EXERCISE: Track down each line that has the word "scene" and copy it.

DATASET CONTENT:
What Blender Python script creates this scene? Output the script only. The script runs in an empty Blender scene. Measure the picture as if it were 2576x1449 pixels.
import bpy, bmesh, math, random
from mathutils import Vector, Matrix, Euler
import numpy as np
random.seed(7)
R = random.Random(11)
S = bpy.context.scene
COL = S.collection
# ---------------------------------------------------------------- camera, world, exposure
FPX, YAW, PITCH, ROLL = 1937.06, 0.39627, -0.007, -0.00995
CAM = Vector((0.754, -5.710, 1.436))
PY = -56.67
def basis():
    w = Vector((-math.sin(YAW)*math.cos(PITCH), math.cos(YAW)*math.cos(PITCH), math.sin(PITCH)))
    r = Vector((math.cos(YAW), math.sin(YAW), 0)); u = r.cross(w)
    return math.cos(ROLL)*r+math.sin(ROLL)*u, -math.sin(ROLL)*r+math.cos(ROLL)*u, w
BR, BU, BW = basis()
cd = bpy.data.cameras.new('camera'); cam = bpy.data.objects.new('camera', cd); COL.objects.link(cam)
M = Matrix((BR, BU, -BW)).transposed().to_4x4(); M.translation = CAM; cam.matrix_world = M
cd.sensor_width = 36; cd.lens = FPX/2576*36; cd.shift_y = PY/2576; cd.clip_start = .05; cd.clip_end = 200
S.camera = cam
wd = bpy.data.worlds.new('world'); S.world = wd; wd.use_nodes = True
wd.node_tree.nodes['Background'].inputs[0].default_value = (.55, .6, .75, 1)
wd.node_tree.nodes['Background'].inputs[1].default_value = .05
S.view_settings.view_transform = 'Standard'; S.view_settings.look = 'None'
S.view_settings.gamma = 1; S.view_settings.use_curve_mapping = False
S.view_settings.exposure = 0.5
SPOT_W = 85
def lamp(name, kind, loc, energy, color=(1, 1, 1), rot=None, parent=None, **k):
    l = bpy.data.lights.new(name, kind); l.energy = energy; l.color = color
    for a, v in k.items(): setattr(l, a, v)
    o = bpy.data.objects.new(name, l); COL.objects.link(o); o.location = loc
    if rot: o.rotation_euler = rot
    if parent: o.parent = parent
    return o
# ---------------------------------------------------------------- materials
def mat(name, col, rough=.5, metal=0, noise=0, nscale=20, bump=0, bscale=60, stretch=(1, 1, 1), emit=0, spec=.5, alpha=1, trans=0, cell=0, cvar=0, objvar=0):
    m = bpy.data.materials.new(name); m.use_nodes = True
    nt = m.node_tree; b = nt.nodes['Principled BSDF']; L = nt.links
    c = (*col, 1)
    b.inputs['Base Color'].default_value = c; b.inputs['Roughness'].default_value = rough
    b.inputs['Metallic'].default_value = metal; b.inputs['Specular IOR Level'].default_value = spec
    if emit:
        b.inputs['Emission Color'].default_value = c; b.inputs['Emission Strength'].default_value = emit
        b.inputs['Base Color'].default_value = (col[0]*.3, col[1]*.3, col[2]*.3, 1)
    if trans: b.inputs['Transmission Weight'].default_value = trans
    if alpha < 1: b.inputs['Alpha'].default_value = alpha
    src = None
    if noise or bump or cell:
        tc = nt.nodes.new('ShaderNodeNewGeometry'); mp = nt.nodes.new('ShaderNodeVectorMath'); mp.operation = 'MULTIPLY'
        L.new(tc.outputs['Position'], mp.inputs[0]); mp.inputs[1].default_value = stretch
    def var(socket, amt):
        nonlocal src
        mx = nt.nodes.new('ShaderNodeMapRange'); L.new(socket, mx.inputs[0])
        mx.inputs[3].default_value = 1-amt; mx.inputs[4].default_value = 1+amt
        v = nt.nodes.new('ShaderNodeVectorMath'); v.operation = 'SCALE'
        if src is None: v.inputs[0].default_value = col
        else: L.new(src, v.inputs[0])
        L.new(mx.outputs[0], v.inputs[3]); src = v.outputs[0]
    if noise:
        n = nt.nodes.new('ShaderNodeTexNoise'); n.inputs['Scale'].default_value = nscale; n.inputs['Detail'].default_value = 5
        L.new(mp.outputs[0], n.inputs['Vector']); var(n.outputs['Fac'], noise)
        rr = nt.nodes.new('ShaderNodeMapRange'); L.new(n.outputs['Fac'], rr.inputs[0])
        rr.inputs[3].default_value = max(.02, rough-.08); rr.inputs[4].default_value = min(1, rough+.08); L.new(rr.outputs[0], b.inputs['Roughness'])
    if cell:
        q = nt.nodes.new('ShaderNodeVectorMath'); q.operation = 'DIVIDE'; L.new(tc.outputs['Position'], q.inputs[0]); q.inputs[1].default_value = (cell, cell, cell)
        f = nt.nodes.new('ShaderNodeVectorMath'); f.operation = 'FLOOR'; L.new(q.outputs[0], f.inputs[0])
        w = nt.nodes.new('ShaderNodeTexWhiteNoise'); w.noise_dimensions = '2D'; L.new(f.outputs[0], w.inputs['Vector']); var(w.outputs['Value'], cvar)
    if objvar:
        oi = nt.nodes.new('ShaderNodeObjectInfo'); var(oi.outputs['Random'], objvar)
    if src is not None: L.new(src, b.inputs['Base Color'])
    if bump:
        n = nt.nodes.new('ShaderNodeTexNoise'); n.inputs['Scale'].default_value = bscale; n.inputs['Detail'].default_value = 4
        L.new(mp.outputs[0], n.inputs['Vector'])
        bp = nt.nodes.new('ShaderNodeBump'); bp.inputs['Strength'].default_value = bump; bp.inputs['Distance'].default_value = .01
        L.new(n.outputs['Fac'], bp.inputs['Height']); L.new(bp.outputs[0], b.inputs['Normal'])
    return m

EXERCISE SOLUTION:
What Blender Python script creates this scene? Output the script only. The script runs in an empty Blender scene. Measure the picture as if it were 2576x1449 pixels.
S = bpy.context.scene